THE ABOMINABLE SNOWMAN, like THE QUATERMASS EXPERIMENT, is an adaptation of a BBC Television serial, also written by Nigel Kneale. Directing duties went to Val Guest, frequent Hammer film director (including the two Quatermass films), and many actors from the BBC Television serial were cast, including Peter Cushing in the role of John Rollason. The interiors were shot largely on sets constructed at Bray and Pinewood Studios while the French Pyrenees stood in for the Himalayas. In contrast to the later Hammer films which were almost entirely set-bound and almost painterly in composition, THE ABOMINABLE SNOWMAN feels at times almost documentary-like. Guest’s decisions to utilize handheld cameras, allow for actors to speak over each other’s lines and capture the cold, miserable conditions of the films setting adds a kind of unmeasured immediacy to the proceedings that is frankly missing in Hammer’s later highly ordered and impeccably controlled (and much better) films.

The unfortunate reality though is that while the film has an unmistakable energy to it behind the camera, the results are not all that apparent on screen. Unlike THE CURSE OF FRANKENSTEIN, there really isn’t much modernity in THE ABOMINABLE SNOWMAN. It feels five years older than it is and that is largely due to the fact that Kneale’s screenplay trades much of the films energy for the kind of simplistic moral message usually found in early 50s American sci-fi B-movies. I don’t know much about Kneale’s inspirations for the film (outside of reports of Yeti encounters from people like Eric Shipton), but I wouldn’t be surprised to learn that Kneale had read Algernon Blackwood’s The Wendigo before sitting down to write this script. There are several familiarities, from the party lost in the wilderness, to a creepy encounter in a tent during the night, to the screams of a lost party member carried by the wind to the ears of his terrified companions. THE ABOMINABLE SNOWMAN is at its best during these scenes. At times, this is a genuinely effective horror film and I cannot help but think that it should have never strayed from that path.

But Kneale wanted to subvert audience expectations.
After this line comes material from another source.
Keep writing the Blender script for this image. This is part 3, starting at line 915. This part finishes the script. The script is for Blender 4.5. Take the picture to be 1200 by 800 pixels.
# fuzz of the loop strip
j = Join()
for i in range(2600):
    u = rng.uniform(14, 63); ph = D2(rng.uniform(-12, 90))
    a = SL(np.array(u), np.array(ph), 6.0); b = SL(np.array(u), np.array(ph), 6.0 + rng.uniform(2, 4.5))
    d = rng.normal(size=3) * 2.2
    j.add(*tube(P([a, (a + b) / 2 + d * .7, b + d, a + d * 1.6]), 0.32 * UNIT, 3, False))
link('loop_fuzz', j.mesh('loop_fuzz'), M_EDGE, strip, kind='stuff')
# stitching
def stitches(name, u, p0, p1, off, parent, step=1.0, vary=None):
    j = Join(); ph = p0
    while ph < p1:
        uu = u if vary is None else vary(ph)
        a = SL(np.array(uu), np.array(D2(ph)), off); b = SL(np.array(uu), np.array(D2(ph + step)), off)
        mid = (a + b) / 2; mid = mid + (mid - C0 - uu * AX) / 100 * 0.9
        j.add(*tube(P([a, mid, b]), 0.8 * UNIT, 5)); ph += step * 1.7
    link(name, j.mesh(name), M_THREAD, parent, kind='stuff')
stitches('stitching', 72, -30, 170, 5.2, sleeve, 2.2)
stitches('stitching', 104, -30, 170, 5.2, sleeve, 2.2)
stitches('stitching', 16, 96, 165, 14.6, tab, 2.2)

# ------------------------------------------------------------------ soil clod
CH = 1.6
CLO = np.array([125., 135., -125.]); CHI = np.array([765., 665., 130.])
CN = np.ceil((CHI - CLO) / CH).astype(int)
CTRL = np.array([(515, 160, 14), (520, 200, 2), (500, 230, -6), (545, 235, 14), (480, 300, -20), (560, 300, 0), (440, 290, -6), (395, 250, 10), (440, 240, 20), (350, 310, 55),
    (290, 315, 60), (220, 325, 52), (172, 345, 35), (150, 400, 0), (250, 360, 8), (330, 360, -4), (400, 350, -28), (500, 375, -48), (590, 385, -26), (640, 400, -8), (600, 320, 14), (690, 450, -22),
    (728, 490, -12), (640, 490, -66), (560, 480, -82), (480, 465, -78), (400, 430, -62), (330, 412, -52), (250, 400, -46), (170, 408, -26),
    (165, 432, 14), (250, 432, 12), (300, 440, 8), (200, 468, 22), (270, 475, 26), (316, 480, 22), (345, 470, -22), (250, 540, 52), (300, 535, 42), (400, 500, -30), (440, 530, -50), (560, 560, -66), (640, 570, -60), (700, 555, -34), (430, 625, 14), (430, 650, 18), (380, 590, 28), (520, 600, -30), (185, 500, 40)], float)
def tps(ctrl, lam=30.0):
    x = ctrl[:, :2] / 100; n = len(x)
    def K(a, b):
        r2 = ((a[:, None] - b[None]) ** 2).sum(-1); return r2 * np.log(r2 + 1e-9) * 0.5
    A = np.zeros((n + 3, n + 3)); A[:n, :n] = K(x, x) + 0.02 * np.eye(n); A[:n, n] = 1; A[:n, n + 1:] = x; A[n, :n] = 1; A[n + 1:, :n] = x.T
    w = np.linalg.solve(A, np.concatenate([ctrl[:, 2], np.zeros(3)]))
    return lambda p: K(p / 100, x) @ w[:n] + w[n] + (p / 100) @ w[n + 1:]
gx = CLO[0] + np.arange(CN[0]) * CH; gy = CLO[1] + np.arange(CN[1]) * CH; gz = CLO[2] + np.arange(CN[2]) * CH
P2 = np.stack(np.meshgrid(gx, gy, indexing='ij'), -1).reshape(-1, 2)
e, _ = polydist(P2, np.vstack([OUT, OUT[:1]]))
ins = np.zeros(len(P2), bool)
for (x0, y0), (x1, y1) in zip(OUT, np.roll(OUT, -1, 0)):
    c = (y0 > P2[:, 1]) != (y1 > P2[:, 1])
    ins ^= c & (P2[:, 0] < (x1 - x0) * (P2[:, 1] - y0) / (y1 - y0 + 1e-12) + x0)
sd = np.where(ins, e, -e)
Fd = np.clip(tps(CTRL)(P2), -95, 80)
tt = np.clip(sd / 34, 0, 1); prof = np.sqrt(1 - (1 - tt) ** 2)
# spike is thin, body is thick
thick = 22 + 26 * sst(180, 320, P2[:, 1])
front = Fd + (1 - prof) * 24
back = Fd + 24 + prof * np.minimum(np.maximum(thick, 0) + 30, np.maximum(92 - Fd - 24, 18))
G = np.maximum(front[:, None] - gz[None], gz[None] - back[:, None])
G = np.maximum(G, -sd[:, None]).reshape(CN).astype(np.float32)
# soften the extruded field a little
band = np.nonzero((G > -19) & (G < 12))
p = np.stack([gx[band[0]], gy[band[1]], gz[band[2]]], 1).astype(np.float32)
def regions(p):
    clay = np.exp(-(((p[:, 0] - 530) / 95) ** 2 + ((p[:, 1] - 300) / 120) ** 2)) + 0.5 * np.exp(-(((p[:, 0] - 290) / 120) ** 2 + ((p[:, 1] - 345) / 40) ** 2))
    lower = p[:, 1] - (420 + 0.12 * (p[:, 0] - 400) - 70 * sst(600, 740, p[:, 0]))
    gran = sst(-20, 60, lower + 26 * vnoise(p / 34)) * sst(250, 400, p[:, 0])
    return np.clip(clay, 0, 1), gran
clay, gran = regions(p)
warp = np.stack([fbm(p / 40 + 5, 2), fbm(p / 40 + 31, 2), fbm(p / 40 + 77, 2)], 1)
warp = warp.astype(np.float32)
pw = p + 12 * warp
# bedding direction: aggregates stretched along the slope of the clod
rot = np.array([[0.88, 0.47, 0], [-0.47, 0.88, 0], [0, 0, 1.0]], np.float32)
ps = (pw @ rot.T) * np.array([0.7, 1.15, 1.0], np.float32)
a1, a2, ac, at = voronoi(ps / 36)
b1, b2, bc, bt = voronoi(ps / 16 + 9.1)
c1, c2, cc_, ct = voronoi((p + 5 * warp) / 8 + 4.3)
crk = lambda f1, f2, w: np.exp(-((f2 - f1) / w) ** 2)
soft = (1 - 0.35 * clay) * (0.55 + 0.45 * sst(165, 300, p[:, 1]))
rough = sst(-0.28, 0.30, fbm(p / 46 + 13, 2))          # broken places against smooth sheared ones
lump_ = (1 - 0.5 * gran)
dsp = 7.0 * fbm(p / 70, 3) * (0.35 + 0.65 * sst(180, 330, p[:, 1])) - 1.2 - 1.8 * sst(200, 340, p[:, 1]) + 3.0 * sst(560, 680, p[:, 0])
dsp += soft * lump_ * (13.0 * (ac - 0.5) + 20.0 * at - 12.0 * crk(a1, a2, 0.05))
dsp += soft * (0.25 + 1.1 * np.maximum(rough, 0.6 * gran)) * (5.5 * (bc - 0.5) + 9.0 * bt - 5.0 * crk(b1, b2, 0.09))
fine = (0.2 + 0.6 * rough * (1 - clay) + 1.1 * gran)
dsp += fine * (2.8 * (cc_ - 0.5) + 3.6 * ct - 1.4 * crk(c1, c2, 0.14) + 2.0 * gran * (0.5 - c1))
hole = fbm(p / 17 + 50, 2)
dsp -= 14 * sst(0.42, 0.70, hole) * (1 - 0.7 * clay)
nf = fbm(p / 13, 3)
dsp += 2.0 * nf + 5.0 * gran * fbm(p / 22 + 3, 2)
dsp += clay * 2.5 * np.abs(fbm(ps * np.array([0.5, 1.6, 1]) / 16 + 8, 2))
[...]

In the same way the Italian jungle cannibal films love to toy around with the idea that maybe, just maybe, WE are the savages, THE ABOMINABLE SNOWMAN gives us monsters that are not really monsters, prompting us to contemplate the inhumanity we display whenever we tread on nature, taking animals for food or sport or entertainment. The film contains many discussions about Darwin and evolution, about where these Yetis sit on the evolutionary tree, about how similar we would be to them. The film works in bizarre metaphysics including thought transference and psychic empathy in an attempt to paint these creatures as something not only along our evolutionary line but maybe beyond it. You can feel Kneale prodding you in the side the entire time.

“Oy. You think you’re better than them, don’t cha?”

The final twist then comes off as more Z-grade The Twilight Zone than genuine thought provocation. It’s obvious and actually rather trivial. The monsters never actually kill anyone, at least that we can see. We’re left to infer that they’re simply harmless while we, the human beings, are so uncompassionately barbaric by nature that we’ll eventually just destroy ourselves. In fact, there is speculation about this in the film. Maybe these creatures are just waiting for our human apocalypse, biding their time until we all shuffle off this mortal coil. That’s a good question. Would the world be better off without us? That’s a serious philosophical discussion to have, along with discussions about over population, dwindling natural resources, deforestation, etc. But it’s not a discussion that will ever be prompted by a movie featuring men in Yeti suits giving Peter Cushing the stink eye. THE ABOMINABLE SNOWMAN needed to stick to the horror and leave the gotcha moral condemnations at the door. It derails the film during its most crucial moments.

But don't take that statement as a dismissal of the film because I genuinely enjoy my time with THE ABOMINABLE SNOWMAN. It's a good little sci-fi horror film, even if I enjoy the journey far more than I enjoy the destination.